◆ What this task involves
Count the lines below that contain "part". Give only the number.

◆ Data entries
****************
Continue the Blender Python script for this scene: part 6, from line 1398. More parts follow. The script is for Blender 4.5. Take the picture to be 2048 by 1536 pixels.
****************
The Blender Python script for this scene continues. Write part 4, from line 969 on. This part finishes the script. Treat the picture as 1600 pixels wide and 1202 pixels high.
****************
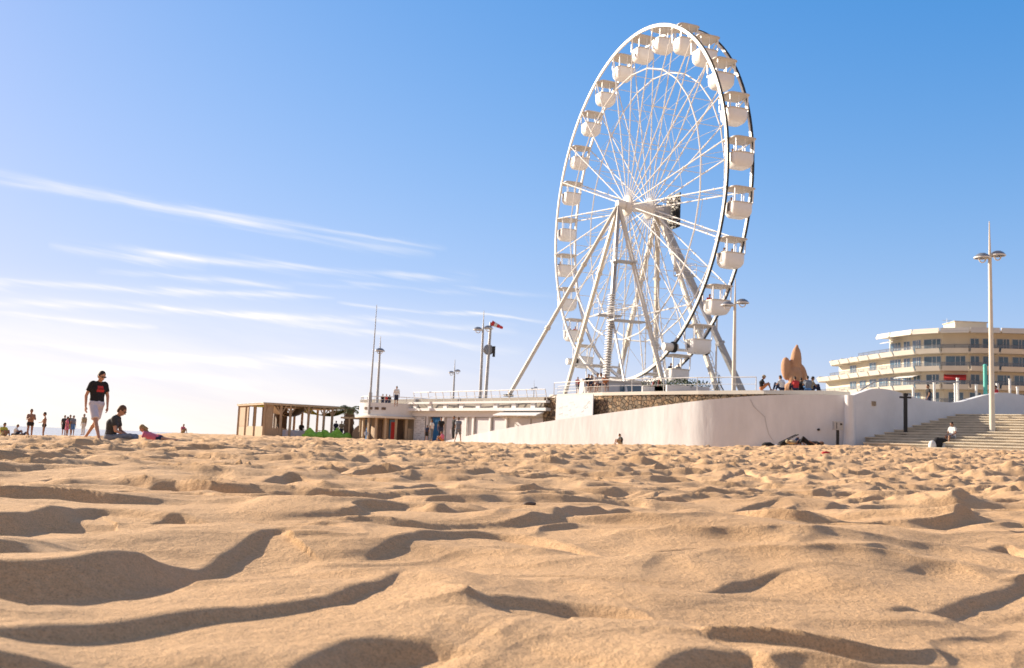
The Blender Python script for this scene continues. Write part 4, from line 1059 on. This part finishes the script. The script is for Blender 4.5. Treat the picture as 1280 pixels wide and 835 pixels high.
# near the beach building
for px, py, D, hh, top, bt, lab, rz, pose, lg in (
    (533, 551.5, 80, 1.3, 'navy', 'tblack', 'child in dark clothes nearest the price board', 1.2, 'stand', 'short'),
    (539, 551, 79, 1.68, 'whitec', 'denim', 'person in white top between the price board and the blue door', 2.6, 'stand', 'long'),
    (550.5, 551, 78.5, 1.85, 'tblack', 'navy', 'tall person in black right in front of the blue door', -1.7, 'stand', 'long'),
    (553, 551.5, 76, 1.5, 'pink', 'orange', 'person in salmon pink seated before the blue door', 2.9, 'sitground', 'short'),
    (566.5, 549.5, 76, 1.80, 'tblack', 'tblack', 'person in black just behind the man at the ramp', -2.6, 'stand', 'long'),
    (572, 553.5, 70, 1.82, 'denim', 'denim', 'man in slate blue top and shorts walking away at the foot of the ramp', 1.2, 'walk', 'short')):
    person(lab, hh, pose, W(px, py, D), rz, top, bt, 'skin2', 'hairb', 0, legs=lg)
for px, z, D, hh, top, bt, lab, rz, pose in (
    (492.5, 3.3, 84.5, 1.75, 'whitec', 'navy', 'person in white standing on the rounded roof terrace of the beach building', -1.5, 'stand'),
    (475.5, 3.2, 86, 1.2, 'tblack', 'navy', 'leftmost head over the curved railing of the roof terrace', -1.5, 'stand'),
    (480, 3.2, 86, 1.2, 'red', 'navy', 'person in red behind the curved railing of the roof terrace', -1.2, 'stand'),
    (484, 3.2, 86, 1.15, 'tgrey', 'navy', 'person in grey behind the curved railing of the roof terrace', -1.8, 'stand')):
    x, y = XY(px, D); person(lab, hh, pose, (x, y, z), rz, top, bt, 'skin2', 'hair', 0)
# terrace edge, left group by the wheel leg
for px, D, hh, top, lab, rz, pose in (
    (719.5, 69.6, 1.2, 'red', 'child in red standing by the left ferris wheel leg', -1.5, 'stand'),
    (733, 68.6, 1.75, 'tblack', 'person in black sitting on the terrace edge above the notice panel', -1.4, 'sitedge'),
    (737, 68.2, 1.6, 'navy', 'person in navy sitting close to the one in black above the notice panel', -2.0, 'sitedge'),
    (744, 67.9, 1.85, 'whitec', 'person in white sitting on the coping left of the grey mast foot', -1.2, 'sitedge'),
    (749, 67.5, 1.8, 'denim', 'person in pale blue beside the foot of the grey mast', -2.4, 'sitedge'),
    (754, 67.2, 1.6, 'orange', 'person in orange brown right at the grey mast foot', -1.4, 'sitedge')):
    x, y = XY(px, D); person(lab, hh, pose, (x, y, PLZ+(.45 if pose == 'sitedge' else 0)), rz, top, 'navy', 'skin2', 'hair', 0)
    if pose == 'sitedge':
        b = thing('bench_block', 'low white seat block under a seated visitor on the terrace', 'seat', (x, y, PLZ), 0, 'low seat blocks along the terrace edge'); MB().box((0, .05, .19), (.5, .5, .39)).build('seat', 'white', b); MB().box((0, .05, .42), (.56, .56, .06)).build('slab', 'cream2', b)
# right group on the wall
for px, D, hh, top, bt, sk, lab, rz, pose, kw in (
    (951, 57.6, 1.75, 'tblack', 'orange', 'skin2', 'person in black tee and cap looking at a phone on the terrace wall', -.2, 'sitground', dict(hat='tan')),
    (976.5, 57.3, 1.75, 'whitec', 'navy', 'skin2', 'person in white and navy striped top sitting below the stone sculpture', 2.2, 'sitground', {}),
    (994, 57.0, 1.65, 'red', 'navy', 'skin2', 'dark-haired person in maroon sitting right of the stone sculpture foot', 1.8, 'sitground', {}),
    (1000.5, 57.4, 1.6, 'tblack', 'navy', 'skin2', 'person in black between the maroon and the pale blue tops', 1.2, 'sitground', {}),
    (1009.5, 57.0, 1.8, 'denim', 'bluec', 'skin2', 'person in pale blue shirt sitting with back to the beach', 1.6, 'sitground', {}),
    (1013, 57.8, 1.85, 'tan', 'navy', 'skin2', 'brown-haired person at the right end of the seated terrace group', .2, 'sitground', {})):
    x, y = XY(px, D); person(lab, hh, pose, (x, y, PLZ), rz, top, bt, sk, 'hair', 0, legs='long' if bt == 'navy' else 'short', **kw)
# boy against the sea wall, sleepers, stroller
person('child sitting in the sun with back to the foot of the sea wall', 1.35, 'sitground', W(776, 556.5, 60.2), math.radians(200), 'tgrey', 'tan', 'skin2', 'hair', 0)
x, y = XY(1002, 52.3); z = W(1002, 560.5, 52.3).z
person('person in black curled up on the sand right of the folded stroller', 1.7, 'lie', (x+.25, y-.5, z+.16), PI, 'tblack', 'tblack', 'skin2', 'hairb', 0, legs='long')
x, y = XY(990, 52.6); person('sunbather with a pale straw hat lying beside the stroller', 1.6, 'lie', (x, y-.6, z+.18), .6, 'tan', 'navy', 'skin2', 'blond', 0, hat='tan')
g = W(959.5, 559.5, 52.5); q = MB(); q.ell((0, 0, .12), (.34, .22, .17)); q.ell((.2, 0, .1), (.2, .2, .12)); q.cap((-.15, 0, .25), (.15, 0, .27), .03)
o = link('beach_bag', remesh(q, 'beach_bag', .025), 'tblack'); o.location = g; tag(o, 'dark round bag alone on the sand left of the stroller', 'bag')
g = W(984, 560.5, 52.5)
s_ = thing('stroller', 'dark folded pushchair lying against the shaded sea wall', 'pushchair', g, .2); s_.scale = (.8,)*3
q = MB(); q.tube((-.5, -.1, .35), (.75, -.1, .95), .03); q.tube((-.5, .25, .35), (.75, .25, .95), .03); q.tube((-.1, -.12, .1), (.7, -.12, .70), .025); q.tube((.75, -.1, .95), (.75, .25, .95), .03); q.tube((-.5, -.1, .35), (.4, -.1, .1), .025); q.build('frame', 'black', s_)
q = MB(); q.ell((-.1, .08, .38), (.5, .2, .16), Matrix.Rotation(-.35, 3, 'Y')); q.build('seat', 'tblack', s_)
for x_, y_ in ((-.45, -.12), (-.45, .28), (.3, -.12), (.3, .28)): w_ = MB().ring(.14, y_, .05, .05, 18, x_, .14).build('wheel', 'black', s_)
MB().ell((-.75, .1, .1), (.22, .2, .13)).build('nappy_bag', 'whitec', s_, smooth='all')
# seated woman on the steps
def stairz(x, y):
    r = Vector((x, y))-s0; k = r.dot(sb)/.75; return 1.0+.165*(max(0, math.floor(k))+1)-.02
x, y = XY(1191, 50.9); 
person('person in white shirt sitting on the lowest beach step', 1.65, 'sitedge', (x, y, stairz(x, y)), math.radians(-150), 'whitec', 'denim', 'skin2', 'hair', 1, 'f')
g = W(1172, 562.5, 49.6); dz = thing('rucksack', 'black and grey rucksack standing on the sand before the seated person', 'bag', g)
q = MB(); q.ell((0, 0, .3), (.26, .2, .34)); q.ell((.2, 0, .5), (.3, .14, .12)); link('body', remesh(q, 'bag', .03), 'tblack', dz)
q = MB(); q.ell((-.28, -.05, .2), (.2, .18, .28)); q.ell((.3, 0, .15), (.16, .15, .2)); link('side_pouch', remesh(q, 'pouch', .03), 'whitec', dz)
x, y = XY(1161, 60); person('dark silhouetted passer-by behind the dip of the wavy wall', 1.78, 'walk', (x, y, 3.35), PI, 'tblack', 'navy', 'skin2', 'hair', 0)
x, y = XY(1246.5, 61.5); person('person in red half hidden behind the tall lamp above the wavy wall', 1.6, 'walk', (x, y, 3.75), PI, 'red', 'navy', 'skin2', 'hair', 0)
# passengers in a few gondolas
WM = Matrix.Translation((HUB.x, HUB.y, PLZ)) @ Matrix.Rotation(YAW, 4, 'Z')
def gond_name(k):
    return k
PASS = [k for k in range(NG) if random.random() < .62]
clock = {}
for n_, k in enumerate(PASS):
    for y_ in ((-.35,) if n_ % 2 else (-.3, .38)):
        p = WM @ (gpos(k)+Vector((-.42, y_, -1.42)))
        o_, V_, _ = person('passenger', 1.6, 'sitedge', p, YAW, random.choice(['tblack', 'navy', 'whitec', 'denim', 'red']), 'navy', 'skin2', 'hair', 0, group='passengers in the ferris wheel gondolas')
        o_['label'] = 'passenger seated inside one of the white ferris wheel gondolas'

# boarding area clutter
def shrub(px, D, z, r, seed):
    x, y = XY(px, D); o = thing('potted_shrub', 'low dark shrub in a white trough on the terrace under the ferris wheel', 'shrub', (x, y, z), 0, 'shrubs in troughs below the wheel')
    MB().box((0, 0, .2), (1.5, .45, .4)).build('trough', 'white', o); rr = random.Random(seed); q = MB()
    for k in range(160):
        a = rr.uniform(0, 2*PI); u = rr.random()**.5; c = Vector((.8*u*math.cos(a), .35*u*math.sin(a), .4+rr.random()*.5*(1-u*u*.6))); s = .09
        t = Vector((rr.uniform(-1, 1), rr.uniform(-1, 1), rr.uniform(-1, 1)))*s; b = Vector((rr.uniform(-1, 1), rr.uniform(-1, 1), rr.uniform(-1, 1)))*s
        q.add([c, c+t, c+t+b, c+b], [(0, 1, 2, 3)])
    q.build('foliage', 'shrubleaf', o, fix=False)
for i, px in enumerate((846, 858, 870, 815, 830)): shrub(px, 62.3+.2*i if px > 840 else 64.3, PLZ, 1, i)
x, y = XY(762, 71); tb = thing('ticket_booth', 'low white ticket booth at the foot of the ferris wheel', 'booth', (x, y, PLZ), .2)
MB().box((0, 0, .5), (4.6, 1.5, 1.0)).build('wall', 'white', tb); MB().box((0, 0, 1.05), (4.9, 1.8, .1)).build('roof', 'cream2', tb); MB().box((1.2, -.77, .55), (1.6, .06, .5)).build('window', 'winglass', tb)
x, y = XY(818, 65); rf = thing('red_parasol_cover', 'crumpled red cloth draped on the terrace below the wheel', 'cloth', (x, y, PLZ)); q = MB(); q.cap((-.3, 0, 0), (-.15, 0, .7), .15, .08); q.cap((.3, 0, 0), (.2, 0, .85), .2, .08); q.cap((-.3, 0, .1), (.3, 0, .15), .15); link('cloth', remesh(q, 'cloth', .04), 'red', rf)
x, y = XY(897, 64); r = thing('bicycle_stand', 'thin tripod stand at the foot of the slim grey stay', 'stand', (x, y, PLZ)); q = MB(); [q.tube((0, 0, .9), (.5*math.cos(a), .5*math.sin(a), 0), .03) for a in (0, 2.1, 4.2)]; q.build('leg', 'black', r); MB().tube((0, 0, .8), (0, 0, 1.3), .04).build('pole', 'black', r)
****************
◆ Correct result
3